■ PROVIDED RECORDS

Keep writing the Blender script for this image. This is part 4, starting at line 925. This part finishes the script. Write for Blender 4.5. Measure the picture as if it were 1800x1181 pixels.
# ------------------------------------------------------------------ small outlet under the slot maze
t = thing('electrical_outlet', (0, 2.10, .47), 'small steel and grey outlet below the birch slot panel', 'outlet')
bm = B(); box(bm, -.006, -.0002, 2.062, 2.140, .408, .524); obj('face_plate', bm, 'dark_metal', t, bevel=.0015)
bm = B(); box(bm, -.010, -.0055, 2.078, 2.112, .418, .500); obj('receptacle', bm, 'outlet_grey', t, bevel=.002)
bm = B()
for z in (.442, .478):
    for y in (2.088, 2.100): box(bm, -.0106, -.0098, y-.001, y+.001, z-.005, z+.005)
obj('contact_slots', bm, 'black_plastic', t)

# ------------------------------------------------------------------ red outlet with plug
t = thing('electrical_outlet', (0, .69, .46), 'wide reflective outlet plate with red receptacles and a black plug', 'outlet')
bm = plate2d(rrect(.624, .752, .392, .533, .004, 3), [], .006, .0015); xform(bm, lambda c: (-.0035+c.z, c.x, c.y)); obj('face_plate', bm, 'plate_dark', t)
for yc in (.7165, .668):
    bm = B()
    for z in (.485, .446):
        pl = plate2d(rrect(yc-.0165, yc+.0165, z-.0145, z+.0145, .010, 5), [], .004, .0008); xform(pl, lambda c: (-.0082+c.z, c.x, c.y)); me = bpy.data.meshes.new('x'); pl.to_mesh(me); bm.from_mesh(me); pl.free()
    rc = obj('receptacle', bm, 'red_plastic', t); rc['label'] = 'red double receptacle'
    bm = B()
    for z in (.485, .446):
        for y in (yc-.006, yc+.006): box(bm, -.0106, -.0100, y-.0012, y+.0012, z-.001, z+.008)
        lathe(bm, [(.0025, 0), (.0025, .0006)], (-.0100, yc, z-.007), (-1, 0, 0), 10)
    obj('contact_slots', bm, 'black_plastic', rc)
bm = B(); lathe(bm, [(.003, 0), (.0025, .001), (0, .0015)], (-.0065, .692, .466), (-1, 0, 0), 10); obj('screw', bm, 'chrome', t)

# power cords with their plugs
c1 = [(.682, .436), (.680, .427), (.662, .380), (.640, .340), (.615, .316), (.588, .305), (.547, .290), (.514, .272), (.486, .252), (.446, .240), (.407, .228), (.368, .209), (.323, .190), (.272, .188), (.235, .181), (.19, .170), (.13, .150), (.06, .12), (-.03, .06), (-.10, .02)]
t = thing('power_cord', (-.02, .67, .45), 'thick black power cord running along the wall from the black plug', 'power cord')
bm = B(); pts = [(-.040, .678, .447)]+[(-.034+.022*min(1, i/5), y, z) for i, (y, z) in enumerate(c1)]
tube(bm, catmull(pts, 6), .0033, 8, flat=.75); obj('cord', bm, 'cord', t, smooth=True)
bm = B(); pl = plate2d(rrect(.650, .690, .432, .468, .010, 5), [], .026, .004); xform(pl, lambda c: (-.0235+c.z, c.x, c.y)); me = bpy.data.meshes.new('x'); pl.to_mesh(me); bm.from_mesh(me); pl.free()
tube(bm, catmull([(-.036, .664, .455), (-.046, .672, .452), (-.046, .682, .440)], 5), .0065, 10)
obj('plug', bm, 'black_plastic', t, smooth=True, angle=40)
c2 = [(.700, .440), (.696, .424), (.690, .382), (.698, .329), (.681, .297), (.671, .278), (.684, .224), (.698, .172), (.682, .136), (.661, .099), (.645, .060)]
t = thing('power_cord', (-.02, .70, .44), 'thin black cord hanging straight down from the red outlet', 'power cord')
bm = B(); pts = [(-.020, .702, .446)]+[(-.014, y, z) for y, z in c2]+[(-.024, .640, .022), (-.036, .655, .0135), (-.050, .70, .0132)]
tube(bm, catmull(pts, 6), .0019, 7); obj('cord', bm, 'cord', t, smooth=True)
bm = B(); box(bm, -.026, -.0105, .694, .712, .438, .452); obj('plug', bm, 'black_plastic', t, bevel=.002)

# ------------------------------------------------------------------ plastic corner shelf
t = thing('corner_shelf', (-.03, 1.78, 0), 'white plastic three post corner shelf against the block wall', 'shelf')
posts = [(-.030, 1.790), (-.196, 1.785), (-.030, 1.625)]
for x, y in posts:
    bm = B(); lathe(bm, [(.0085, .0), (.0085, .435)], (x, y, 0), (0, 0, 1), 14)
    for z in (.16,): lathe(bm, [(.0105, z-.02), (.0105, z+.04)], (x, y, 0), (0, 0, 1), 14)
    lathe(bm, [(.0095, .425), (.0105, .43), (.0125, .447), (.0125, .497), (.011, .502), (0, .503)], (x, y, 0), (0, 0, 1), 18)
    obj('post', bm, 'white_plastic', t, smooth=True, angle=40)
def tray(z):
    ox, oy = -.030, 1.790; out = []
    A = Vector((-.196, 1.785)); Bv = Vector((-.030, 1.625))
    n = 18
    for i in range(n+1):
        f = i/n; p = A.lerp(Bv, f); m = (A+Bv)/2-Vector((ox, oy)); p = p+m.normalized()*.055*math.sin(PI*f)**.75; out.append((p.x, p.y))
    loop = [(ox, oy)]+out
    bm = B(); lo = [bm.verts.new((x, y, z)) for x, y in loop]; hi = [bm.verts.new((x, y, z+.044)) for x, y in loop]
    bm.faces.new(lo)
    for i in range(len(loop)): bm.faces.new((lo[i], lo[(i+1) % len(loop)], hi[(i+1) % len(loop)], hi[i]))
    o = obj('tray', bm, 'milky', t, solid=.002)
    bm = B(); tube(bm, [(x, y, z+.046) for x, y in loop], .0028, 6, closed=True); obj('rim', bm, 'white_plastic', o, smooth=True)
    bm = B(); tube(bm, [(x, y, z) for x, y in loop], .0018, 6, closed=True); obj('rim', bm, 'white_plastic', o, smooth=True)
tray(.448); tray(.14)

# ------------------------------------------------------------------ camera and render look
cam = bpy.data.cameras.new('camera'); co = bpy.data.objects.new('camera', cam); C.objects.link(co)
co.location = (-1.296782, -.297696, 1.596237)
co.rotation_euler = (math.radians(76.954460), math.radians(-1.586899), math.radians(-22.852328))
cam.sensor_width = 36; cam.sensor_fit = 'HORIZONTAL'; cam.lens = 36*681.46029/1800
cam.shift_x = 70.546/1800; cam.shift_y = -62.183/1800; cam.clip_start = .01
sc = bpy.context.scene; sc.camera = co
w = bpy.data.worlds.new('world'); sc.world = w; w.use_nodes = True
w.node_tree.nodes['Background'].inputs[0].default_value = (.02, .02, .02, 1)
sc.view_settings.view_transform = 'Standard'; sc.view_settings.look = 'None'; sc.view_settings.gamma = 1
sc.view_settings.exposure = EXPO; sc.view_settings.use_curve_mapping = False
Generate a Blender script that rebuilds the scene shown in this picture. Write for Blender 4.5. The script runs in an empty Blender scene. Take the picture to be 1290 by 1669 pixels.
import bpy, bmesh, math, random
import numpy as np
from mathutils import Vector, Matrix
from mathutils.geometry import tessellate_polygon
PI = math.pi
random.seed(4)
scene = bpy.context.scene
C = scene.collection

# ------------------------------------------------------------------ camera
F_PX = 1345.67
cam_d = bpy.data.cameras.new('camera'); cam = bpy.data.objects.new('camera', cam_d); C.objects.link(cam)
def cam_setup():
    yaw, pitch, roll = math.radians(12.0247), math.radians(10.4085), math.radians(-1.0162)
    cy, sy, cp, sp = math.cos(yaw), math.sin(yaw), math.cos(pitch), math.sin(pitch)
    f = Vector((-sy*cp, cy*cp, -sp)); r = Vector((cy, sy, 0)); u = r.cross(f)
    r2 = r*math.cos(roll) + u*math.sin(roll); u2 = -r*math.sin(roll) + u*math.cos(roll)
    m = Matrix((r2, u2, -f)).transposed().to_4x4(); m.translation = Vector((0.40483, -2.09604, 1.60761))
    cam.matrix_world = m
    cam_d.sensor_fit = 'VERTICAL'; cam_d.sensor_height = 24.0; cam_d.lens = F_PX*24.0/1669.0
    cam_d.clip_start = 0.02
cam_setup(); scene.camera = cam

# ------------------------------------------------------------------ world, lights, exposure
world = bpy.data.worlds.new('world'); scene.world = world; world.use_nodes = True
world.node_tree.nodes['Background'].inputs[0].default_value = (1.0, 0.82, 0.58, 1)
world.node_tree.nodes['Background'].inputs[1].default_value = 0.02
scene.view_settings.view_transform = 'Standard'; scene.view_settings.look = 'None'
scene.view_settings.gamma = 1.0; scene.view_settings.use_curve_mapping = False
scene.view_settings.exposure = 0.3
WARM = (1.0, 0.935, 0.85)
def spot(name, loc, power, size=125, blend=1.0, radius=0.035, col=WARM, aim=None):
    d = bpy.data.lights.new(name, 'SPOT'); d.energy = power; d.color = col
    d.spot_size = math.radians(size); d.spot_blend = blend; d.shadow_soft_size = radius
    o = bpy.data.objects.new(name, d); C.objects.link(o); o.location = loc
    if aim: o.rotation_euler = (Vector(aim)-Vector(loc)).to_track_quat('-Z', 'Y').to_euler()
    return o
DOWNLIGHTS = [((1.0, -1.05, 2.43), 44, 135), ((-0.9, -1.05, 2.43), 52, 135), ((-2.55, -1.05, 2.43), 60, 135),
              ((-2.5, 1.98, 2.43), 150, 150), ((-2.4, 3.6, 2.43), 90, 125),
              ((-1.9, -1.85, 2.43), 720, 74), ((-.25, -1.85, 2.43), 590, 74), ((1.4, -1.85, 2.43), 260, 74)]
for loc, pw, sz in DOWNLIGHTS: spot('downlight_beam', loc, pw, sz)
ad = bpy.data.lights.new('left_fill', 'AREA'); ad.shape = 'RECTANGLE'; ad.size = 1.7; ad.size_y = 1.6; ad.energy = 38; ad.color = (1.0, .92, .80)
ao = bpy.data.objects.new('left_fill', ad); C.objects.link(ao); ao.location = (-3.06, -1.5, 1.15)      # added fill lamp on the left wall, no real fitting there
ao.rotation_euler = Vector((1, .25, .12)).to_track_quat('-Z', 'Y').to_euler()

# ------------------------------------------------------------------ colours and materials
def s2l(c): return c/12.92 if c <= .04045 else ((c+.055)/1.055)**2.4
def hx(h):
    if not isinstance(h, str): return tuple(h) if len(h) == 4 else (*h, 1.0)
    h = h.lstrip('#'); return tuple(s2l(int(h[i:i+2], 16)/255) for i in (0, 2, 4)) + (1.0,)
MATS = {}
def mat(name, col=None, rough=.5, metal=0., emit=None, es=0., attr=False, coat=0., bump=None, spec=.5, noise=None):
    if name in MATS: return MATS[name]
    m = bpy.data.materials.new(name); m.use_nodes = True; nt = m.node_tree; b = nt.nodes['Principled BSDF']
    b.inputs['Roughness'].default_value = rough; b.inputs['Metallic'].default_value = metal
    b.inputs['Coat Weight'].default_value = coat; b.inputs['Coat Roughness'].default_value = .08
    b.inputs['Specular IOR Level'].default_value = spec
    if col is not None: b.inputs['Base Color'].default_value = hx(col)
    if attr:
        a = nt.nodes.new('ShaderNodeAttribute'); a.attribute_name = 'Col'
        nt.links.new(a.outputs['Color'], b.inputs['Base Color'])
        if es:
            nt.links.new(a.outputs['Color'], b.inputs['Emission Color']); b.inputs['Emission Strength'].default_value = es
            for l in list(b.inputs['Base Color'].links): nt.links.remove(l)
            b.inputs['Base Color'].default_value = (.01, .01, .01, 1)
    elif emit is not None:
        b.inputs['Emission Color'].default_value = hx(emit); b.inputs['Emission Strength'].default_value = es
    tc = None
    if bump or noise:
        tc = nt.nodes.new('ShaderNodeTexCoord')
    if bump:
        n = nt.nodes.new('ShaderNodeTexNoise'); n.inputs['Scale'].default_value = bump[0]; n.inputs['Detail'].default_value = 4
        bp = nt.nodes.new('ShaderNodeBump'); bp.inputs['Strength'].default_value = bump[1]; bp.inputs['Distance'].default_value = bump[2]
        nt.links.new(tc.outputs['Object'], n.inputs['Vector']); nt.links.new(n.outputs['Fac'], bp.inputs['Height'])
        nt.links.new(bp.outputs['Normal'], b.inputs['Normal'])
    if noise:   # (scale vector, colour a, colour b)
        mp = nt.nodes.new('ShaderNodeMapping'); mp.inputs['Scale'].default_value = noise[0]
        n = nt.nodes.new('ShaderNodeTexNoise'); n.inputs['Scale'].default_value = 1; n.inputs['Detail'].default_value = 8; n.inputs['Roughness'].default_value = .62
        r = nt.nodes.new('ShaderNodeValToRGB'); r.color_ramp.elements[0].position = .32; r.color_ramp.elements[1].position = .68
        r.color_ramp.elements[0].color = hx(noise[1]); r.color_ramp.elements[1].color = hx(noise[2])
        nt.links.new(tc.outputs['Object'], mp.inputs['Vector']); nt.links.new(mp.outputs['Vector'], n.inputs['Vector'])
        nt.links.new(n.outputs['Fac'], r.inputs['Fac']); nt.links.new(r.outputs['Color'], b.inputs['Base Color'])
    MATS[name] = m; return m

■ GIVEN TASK
Nothing beyond the required lines should be retyped: start with the line that contains "Generate a Blender" and finish with the line that contains "C = scene.collection".

■ SOLUTION TO THE PROBLEM
Generate a Blender script that rebuilds the scene shown in this picture. Write for Blender 4.5. The script runs in an empty Blender scene. Take the picture to be 1290 by 1669 pixels.
import bpy, bmesh, math, random
import numpy as np
from mathutils import Vector, Matrix
from mathutils.geometry import tessellate_polygon
PI = math.pi
random.seed(4)
scene = bpy.context.scene
C = scene.collection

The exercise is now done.